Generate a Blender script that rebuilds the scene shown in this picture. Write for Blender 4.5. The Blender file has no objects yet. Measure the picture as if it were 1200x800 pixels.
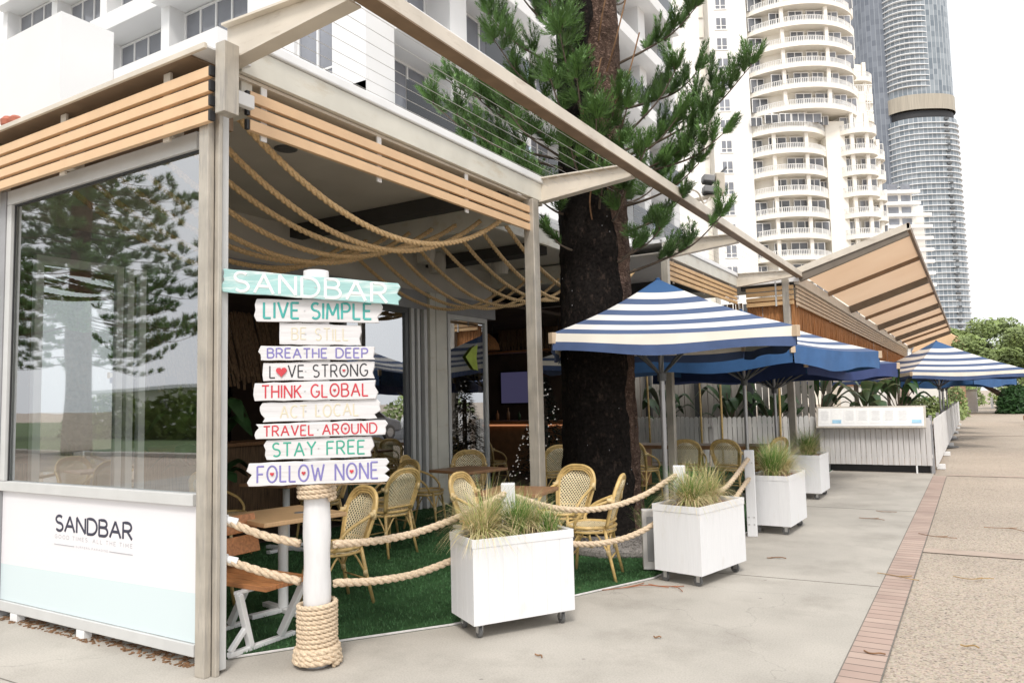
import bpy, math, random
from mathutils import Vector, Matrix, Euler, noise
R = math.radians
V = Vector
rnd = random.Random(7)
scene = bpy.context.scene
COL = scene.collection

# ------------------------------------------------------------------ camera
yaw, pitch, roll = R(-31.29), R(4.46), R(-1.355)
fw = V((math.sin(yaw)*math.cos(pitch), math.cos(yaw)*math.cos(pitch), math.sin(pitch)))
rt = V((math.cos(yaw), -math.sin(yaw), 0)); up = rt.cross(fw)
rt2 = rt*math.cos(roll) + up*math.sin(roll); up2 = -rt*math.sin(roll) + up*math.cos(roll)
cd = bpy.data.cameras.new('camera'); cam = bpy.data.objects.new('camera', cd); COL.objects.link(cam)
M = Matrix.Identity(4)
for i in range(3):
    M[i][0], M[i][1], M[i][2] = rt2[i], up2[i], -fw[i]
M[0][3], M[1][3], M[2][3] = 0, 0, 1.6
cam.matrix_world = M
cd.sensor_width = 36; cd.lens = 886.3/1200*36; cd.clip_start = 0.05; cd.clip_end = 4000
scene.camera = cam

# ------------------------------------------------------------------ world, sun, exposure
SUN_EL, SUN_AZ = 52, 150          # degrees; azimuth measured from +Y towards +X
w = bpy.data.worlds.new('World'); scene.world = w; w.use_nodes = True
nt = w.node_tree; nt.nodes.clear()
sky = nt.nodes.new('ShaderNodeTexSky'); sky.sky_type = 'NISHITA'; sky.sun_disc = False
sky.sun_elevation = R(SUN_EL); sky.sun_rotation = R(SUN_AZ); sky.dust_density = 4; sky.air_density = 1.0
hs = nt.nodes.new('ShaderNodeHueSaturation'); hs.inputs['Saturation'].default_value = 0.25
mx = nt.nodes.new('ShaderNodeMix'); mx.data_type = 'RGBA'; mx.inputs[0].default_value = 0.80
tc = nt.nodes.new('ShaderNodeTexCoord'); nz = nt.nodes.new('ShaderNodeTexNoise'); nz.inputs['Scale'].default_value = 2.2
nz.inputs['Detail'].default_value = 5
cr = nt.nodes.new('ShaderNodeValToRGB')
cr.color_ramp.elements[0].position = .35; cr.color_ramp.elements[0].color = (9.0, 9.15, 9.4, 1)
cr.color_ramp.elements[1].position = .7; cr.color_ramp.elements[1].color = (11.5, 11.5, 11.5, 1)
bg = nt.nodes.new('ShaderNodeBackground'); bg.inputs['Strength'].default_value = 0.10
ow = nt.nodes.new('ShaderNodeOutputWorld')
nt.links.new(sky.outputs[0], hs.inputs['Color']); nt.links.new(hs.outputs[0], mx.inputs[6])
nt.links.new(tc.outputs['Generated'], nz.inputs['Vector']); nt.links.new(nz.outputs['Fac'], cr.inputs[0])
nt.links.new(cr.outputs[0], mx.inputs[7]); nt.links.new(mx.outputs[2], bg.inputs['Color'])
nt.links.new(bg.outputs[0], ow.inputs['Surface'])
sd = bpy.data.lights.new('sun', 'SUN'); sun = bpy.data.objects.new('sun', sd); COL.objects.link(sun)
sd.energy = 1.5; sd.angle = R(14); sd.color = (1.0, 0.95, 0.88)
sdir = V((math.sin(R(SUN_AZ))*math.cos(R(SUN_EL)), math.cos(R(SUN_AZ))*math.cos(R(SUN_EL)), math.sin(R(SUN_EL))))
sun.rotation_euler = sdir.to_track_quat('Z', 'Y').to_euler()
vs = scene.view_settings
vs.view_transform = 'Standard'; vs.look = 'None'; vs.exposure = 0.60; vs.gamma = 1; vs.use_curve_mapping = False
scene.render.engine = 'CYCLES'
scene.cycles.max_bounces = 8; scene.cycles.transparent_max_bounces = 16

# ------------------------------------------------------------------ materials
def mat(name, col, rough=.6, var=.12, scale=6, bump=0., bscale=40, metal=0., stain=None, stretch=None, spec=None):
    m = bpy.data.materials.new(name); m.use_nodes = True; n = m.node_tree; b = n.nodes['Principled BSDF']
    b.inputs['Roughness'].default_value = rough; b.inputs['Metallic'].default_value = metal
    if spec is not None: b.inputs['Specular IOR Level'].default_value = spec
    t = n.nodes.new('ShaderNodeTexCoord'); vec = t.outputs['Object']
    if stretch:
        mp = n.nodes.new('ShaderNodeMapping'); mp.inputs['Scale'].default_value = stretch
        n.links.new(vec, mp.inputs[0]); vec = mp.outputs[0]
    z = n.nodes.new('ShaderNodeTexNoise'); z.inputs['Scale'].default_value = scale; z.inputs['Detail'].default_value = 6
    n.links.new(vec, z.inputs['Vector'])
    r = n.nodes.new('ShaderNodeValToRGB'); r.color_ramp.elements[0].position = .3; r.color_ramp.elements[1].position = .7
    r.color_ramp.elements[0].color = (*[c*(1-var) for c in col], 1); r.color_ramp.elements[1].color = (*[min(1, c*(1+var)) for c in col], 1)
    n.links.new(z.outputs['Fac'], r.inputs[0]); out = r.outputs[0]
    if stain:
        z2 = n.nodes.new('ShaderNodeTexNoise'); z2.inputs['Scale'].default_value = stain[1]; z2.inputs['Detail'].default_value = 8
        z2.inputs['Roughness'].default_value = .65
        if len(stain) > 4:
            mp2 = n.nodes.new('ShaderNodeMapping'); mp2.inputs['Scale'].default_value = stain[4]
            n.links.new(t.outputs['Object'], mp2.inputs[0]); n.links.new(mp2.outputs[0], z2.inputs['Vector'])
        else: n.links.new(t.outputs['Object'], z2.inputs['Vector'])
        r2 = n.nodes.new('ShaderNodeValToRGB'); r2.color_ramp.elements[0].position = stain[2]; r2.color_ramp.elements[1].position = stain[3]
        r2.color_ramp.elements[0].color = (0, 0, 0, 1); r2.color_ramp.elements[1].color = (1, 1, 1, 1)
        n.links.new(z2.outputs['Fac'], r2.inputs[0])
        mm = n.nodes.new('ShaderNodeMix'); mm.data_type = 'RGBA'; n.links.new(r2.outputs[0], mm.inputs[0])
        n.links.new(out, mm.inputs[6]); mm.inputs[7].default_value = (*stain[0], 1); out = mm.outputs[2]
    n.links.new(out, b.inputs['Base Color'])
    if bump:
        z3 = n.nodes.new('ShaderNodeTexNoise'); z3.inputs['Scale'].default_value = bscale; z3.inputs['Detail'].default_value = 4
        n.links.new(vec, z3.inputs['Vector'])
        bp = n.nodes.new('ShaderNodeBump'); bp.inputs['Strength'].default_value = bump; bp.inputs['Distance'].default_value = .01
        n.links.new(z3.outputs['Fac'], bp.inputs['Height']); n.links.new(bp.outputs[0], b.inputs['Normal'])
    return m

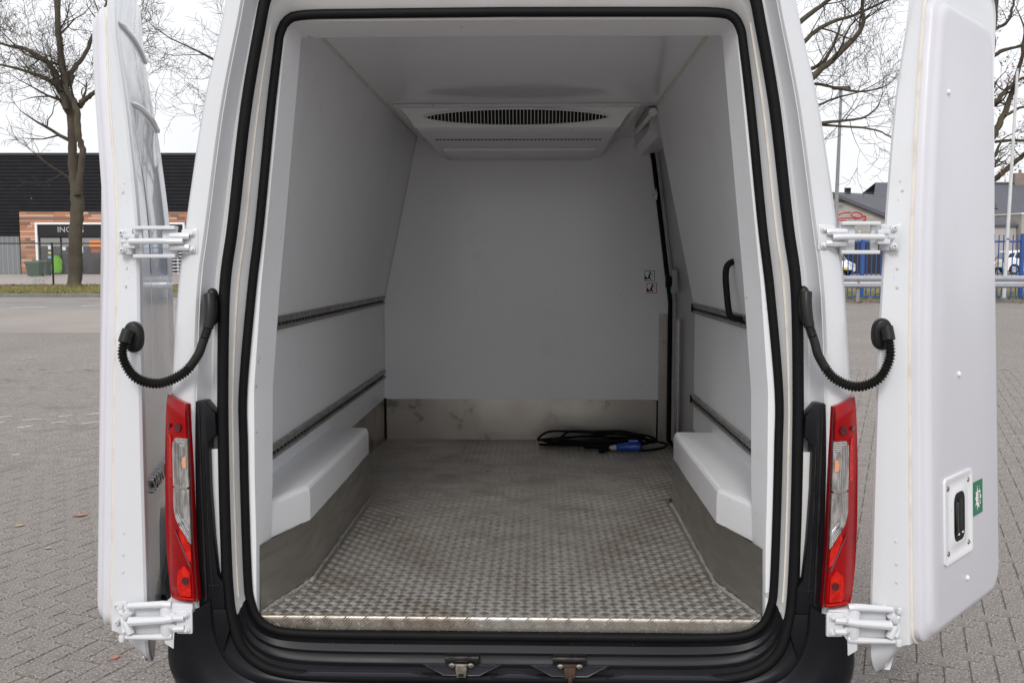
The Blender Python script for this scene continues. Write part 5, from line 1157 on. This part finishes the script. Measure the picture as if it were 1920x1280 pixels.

· · · · ·

Starting at the top of the listing above, please restate word for word each line up to and including the one that holds "COL = scene.collection", omitting every image.

FINAL ANSWER:
Generate a Blender script that rebuilds the scene shown in this picture. Write for Blender 4.5. The Blender file has no objects yet. Measure the picture as if it were 1200x800 pixels.
import bpy, math, random
from mathutils import Vector, Matrix, Euler, noise
R = math.radians
V = Vector
rnd = random.Random(7)
scene = bpy.context.scene
COL = scene.collection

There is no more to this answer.